Os 10,1-3.7-8.12
Israel era Vid frondosa, acumulaba frutos: cuanto más fruto producía, más multiplicaba los altares; cuanto mejor era su tierra, mejores estelas construía. Su corazón está dividido, pero ahora lo van a pagar; él romperá sus altares, demolerá sus estelas. Entonces dirán: “No tenemos rey, porque no hemos temido al Señor, y el rey, ¿qué nos podría hacer?” ¡Se acabó Samaría! Su rey es como la espuma flotando sobre el agua. Serán destruidos, demolidos los altozanos de Bet Avén, el pecado de Israel. Cardos y zarzas cubrirán sus altares. Entonces dirán a los montes: “¡Aplastadnos!” y a las colinas: “¡Caed sobre nosotros!” Sembrad justicia, cosechad amor, cultivad lo que es barbecho; ya es tiempo de buscar al Señor, hasta que venga y llueva sobre vosotros la justicia.
De nuevo nos encontramos hoy con el pueblo apóstata, cuyo corazón se ha apartado del Señor. Se dejó seducir por las riquezas, las abundantes cosechas y todos los tesoros que Dios había depositado en la tierra y bendecido para bien de los hombres…

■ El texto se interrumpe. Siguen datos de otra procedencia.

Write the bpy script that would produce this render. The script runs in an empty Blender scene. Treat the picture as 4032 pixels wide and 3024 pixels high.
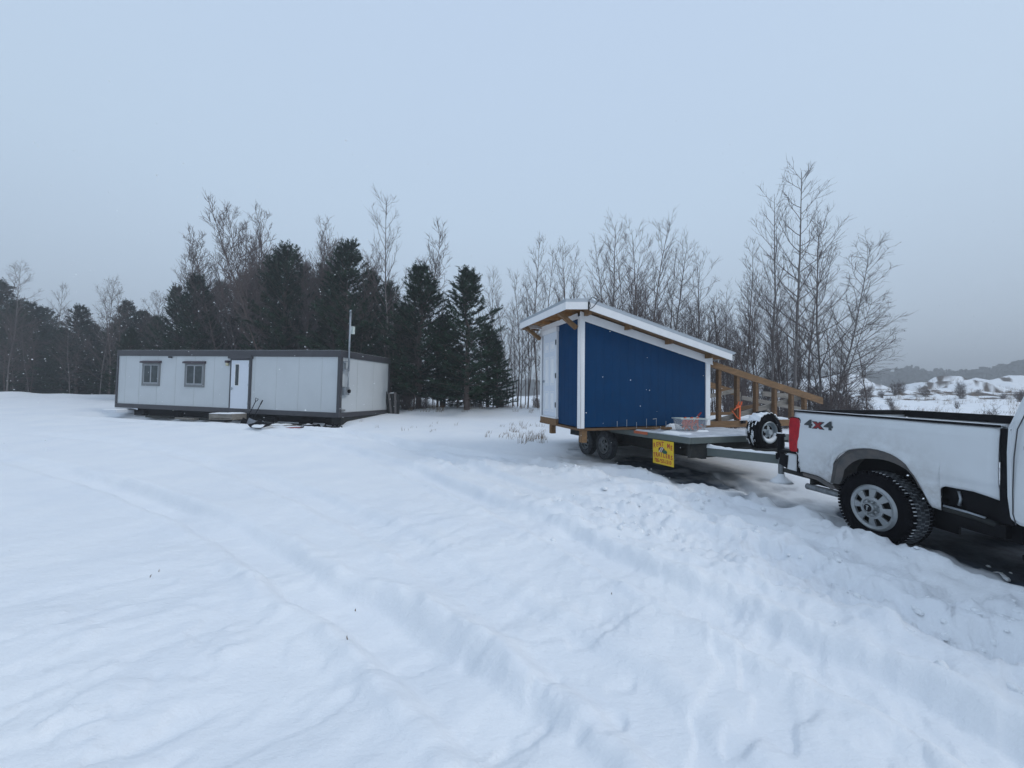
import bpy, math, random
import numpy as np
from mathutils import Vector, Matrix
PI = math.pi; R = math.radians
S = bpy.context.scene
COL = S.collection

# ---------------------------------------------------------------- camera, sky, sun, exposure
EYE = 1.65
pitch = math.atan(51 / 1540.0); roll = math.atan(0.008)
fw = Vector((0, math.cos(pitch), math.sin(pitch))); r0 = Vector((1, 0, 0)); u0 = r0.cross(fw)
rt = r0 * math.cos(roll) + u0 * math.sin(roll); up = rt.cross(fw)
cd = bpy.data.cameras.new('camera'); cam = bpy.data.objects.new('camera', cd); COL.objects.link(cam)
M = Matrix((rt, up, -fw)).transposed().to_4x4(); M.translation = (0, 0, EYE)
cam.matrix_world = M
cd.sensor_width = 36; cd.lens = 36 * 1540 / 4032.0; cd.clip_start = 0.05; cd.clip_end = 3000
S.camera = cam
w = bpy.data.worlds.new('World'); S.world = w; w.use_nodes = True
nt = w.node_tree; nt.nodes.clear()
out = nt.nodes.new('ShaderNodeOutputWorld'); bg = nt.nodes.new('ShaderNodeBackground')
sky = nt.nodes.new('ShaderNodeTexSky'); sky.sky_type = 'NISHITA'; sky.sun_disc = False
sky.sun_elevation = R(40); sky.sun_rotation = R(111); sky.dust_density = 6; sky.air_density = 1.2
# overcast: an even cloud deck (gradient by elevation) covers most of the clear sky
tc = nt.nodes.new('ShaderNodeTexCoord'); sp = nt.nodes.new('ShaderNodeSeparateXYZ')
cr = nt.nodes.new('ShaderNodeValToRGB'); nz = nt.nodes.new('ShaderNodeTexNoise'); ma = nt.nodes.new('ShaderNodeMath'); ma.operation = 'MULTIPLY_ADD'
nz.inputs['Scale'].default_value = 1.6; nz.inputs['Detail'].default_value = 3
ma.inputs[1].default_value = 0.16
nt.links.new(tc.outputs['Generated'], sp.inputs[0]); nt.links.new(tc.outputs['Generated'], nz.inputs['Vector'])
nt.links.new(nz.outputs['Fac'], ma.inputs[0]); nt.links.new(sp.outputs['Z'], ma.inputs[2]); nt.links.new(ma.outputs[0], cr.inputs[0])
K = 10.0
def c10(r, g, b): return (r * K, g * K, b * K, 1)
cr.color_ramp.elements[0].position = 0.0; cr.color_ramp.elements[0].color = (0.51, 0.61, 0.73, 1)
cr.color_ramp.elements[1].position = 0.9; cr.color_ramp.elements[1].color = (0.475, 0.595, 0.775, 1)
e = cr.color_ramp.elements.new(0.3); e.color = (0.50, 0.62, 0.765, 1)
e = cr.color_ramp.elements.new(0.5); e.color = (0.505, 0.635, 0.79, 1)
vm = nt.nodes.new('ShaderNodeVectorMath'); vm.operation = 'SCALE'; vm.inputs['Scale'].default_value = 10.0
nt.links.new(cr.outputs[0], vm.inputs[0])
mx = nt.nodes.new('ShaderNodeMix'); mx.data_type = 'RGBA'; mx.inputs['Factor'].default_value = 0.93
nt.links.new(sky.outputs[0], mx.inputs['A']); nt.links.new(vm.outputs[0], mx.inputs['B'])
nt.links.new(mx.outputs['Result'], bg.inputs['Color']); bg.inputs['Strength'].default_value = 0.108
nt.links.new(bg.outputs[0], out.inputs[0])
sd = bpy.data.lights.new('sun', 'SUN'); sd.energy = 0.8; sd.angle = R(18); sd.color = (1.0, 0.99, 0.97)
so = bpy.data.objects.new('sun', sd); COL.objects.link(so)
# light from behind-left of the view, high
so.rotation_euler = Vector((-0.72, 0.28, -0.66)).to_track_quat('-Z', 'Y').to_euler()
S.view_settings.view_transform = 'Standard'; S.view_settings.look = 'None'
S.view_settings.exposure = 0.17; S.view_settings.gamma = 1
S.render.engine = 'CYCLES'
S.cycles.max_bounces = 6; S.cycles.volume_bounces = 0; S.cycles.transparent_max_bounces = 6

# ---------------------------------------------------------------- materials
def mat(name, col, rough=0.7, metal=0.0, var=0.12, scale=6.0, bump=0.0, bscale=40.0, stretch=None, coat=0.0, col2=None, spec=0.5):
    m = bpy.data.materials.new(name); m.use_nodes = True
    n = m.node_tree; b = n.nodes['Principled BSDF']
    b.inputs['Roughness'].default_value = rough; b.inputs['Metallic'].default_value = metal
    b.inputs['Coat Weight'].default_value = coat; b.inputs['Specular IOR Level'].default_value = spec
    t = n.nodes.new('ShaderNodeTexCoord'); mp = n.nodes.new('ShaderNodeMapping')
    if stretch: mp.inputs['Scale'].default_value = stretch
    n.links.new(t.outputs['Object'], mp.inputs[0])
    ns = n.nodes.new('ShaderNodeTexNoise'); ns.inputs['Scale'].default_value = scale; ns.inputs['Detail'].default_value = 6
    ns.inputs['Roughness'].default_value = 0.65
    n.links.new(mp.outputs[0], ns.inputs['Vector'])
    r = n.nodes.new('ShaderNodeValToRGB')
    c2 = col2 or tuple(min(1, c * (1 + var)) for c in col); c1 = tuple(c * (1 - var) for c in col) if not col2 else col
    r.color_ramp.elements[0].position = 0.3; r.color_ramp.elements[1].position = 0.7
    r.color_ramp.elements[0].color = (*c1, 1); r.color_ramp.elements[1].color = (*c2, 1)
    n.links.new(ns.outputs['Fac'], r.inputs[0]); n.links.new(r.outputs[0], b.inputs['Base Color'])
    if bump:
        n2 = n.nodes.new('ShaderNodeTexNoise'); n2.inputs['Scale'].default_value = bscale; n2.inputs['Detail'].default_value = 4
        n.links.new(mp.outputs[0], n2.inputs['Vector'])
        bp = n.nodes.new('ShaderNodeBump'); bp.inputs['Strength'].default_value = bump; bp.inputs['Distance'].default_value = 0.02
        n.links.new(n2.outputs['Fac'], bp.inputs['Height']); n.links.new(bp.outputs[0], b.inputs['Normal'])
    return m
def rgb(r, g, b):
    f = lambda c: (c / 255) ** 2.2
    return (f(r), f(g), f(b))

m_snow = mat('snow', (0.86, 0.88, 0.90), 0.75, var=0.03, scale=3, bump=0.35, bscale=30, spec=0.2)
m_thin = mat('thin_wet_snow', (0.36, 0.39, 0.43), 0.6, scale=2.5, bump=0.3, bscale=25, col2=(0.72, 0.75, 0.79), spec=0.3)
m_wpaint = mat('white_paint', (0.80, 0.80, 0.80), 0.55, var=0.04)
m_panel = mat('panel_paint', (0.54, 0.57, 0.585), 0.5, var=0.04, scale=0.8, bump=0.05, bscale=3)
m_seam = mat('seam', (0.42, 0.44, 0.43), 0.6)
m_char = mat('charcoal_trim', (0.048, 0.048, 0.055), 0.55, var=0.15, scale=5)
m_char2 = mat('brown_awning', (0.05, 0.035, 0.045), 0.5)
m_greyfr = mat('grey_frame', (0.17, 0.18, 0.185), 0.5, var=0.08)
m_whitefr = mat('pale_frame', (0.30, 0.32, 0.34), 0.45)
m_glass = mat('dark_glass', (0.05, 0.062, 0.066), 0.18, var=0.5, scale=3, spec=0.3)
m_door = mat('door_paint', (0.66, 0.70, 0.76), 0.4, var=0.02)
m_black = mat('black_plastic', (0.006, 0.006, 0.008), 0.6, var=0.3, spec=0.12)
m_rubber = mat('rubber', (0.004, 0.004, 0.006), 0.85, var=0.5, scale=14, bump=0.3, bscale=60, spec=0.08)
m_tread = mat('snowy_rubber', (0.02, 0.022, 0.026), 0.9, scale=16, bump=0.6, bscale=40, col2=(0.10, 0.11, 0.12), spec=.1)
m_tread2 = mat('dusty_tread', (0.02, 0.022, 0.026), 0.9, scale=7, col2=(0.13, 0.14, 0.15), spec=.1)
m_tsnow = mat('packed_snow', (0.07, 0.08, 0.09), 0.9, scale=9, col2=(0.38, 0.40, 0.42), spec=.1)
m_metal = mat('galvanised_steel', (0.33, 0.36, 0.39), 0.45, 0.6, var=0.2, scale=10)
m_tsteel = mat('weathered_trailer_steel', (0.095, 0.12, 0.115), 0.6, 0.0, var=0.2, scale=5, bump=0.2, bscale=25, col2=(0.13, 0.15, 0.14))
m_dsteel = mat('dark_steel', (0.018, 0.021, 0.023), 0.75, 0.0, var=0.5, scale=6, bump=0.3, col2=(0.045, 0.045, 0.04), spec=0.15)
m_rimg = mat('painted_rim', (0.36, 0.40, 0.42), 0.45, 0.3, var=0.15)
m_rimd = mat('dirty_rim', (0.20, 0.215, 0.225), 0.6, 0.3, var=0.5, scale=12)
m_alloy = mat('alloy_wheel', (0.33, 0.35, 0.36), 0.38, 0.55, var=0.15, scale=12)
m_red = mat('red_lens', (0.42, 0.004, 0.012), 0.35, var=0.25, scale=18, coat=0.0)
m_wood = mat('treated_wood', (0.19, 0.105, 0.045), 0.8, var=0.3, scale=3, stretch=(1.5, 8, 8), bump=0.2)
m_woodd = mat('brown_wood', (0.14, 0.075, 0.032), 0.8, var=0.3, scale=3, stretch=(1, 8, 8), bump=0.2)
m_woodg = mat('weathered_wood', (0.21, 0.19, 0.165), 0.85, var=0.3, scale=3, stretch=(1.5, 8, 8), bump=0.2)
m_osb = mat('osb_soffit', (0.34, 0.17, 0.055), 0.8, var=0.35, scale=14)
m_roofm = mat('metal_roofing', (0.42, 0.46, 0.50), 0.45, 0.35, var=0.06)
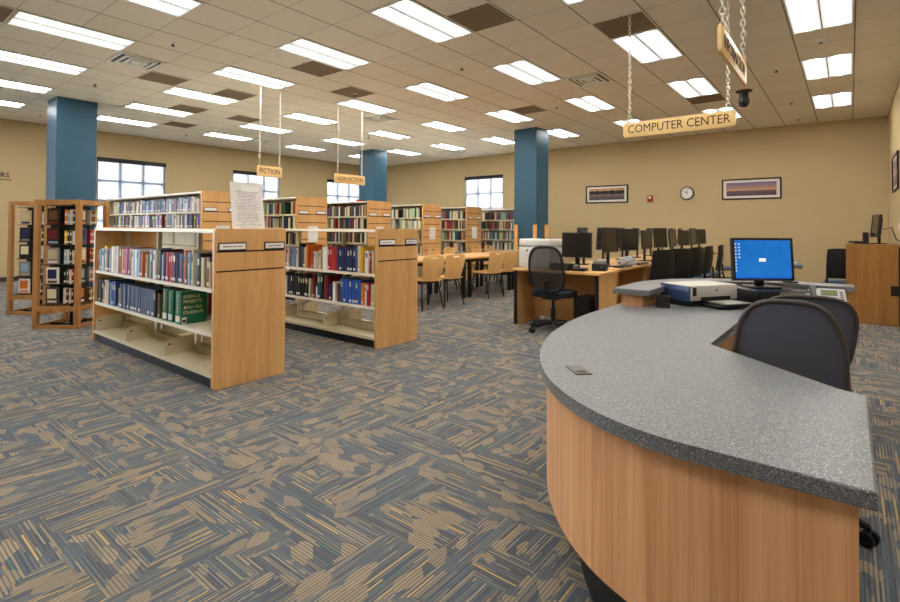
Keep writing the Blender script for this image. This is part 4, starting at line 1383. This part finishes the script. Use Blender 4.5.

En efecto, las riquezas materiales son un peligro para las personas, si no las manejan adecuadamente. Proporcionan una falsa seguridad, un sentimiento de tener una calidad de vida especial, que fácilmente lleva a relegar a Dios a un segundo plano. Por ello, la Sagrada Escritura nos advierte del apego a las riquezas: “Aunque crezcan vuestras riquezas, no les deis el corazón” (Sal 62,11b).
También la belleza de las cosas terrenales y de las personas puede confundir nuestros sentidos. En lugar de considerarla como un don de Dios y agradecérsela a Él, se convierte en tema primordial para nosotros. En lo referente a la apariencia física, se cae entonces en la vanidad, dándole demasiada importancia a la propia persona o a otra…
En este contexto, es sumamente importante uno de los siete dones del Espíritu Santo: el de ciencia. Éste nos permite reconocer claramente que las criaturas, sean las que fueren, no son nada por sí mismas. Cuando el don de ciencia despliega su eficacia en nosotros, nos enseña que todo procede de la bondad y belleza de Dios, de manera que no apegamos desordenadamente nuestro corazón a los bienes pasajeros de todo tipo[1].
Lo que está en juego es nuestro corazón, que no ha de estar dividido, como el profeta Oseas le hace ver al Pueblo de Israel en este pasaje. De hecho, es una gran paradoja que, por una parte, le pidamos todo a Dios y lo recibamos de Él, y después olvidemos al Dador de los bienes, nos apropiemos de las cosas y, en el peor de los casos, las convirtamos en ídolos. A éstos Dios los desenmascara diciendo: “Plata y oro son sus ídolos, obra de mano de hombre” (Sal 115,4). ¡No se debe adorar la “hechura de manos humanas”!
Sin embargo, existe siempre la posibilidad de convertirse, como Dios se la ofrece al Pueblo en el texto de hoy: sembrar justicia, volverse al Señor e ir en su busca.
Es gracias a la infinita misericordia de Dios que el hombre recibe una y otra vez una nueva oportunidad de dejar atrás la vida de pecado y confusión para volverse al Señor. Entonces, con la ayuda de Dios, aprende a apartar su corazón de todo cuanto desagrada al Señor, a liberarlo de todo apego y a desatar todas las cadenas que resultan de ahí…
Al volverse sinceramente a Dios, se da la conversión. Y a partir del momento en que se la experimenta, esta conversión debe ponerse en práctica día tras día, hasta que nuestro corazón le pertenezca enteramente a Dios, porque sólo en Él está nuestro verdadero hogar.
Quien aún busque su “hogar” y su seguridad en la Creación y en las otras personas, no lo ha entendido aún. El amor de las personas es un maravilloso regalo, pero no puede ser nuestro “hogar” definitivo. La realidad de la muerte nos enseña esta lección, pues a ella uno se enfrenta solo y para el creyente representa el retorno definitivo a casa.